While we all know that Japanese versions of movie posters are nothing short of being beautifully designed and eye popping, it's no different for this one too, except for a bit of an exaggeration, given gleaming city towers which were non-existent in the location this was set in, and while there was a positive demonstration of the military might of the Chinese, there sure wasn't any jet planes which were utilized. The set action sequences might be repetitive given the continuous pounding of waves of brown water onto land, with a mixture of camera tricks, green screen and what I thought to be signature Japanese model making all thrown in to give the illusion of a massive disaster.

But what probably negated the good technical efforts, were some of the obvious nagging implausibilities, like a boat chase in double quick time, and seriously, a much maligned shark who probably is just as confused how he got into the warehouse in the first place, only to be hunted by a gang of burly men with wooden stakes.

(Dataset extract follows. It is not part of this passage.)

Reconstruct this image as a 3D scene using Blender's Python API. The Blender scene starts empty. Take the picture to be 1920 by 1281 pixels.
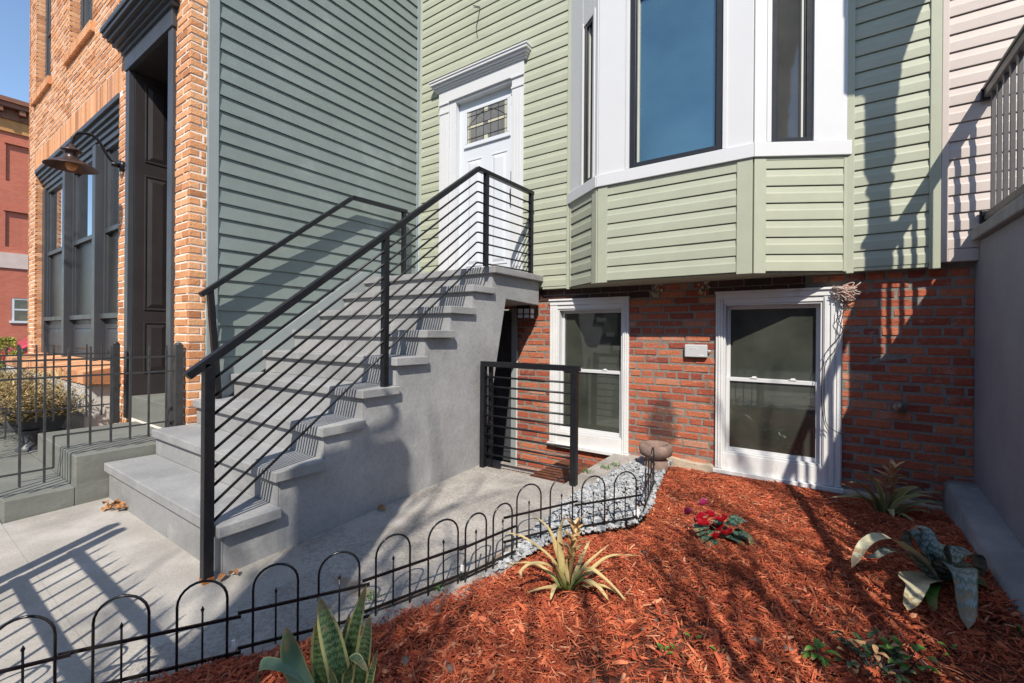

What I felt the movie did right, was to pay tribute and homage to the spirit and solidarity of the Chinese people, especially after the most recent earthquake she suffered in the Sichuan province, and I thought that real life heroics got epitomized in the reel story here. It also sets about being a mouthpiece that the authorities are always willing to help their own citizens however big or small in matters that are macroscopic, or even selfish, micro ones, and that they are a voice of reason and compassion.

Perhaps it was the very obvious ecological message and warning that was given verbatim during the film, which was in line with the theme of the festival, gave it some gravitas in being selected as part of this year's programme. Other than that, it's your usual blockbuster styled movie that tried to have all the ingredients to make it one entertaining joyride for the audience. Those that prefer their movies with a lot more thought in them, would be warned to stay clear of this, unless you too, like me, are interested to check out the progress of Chinese cinema blockbusters.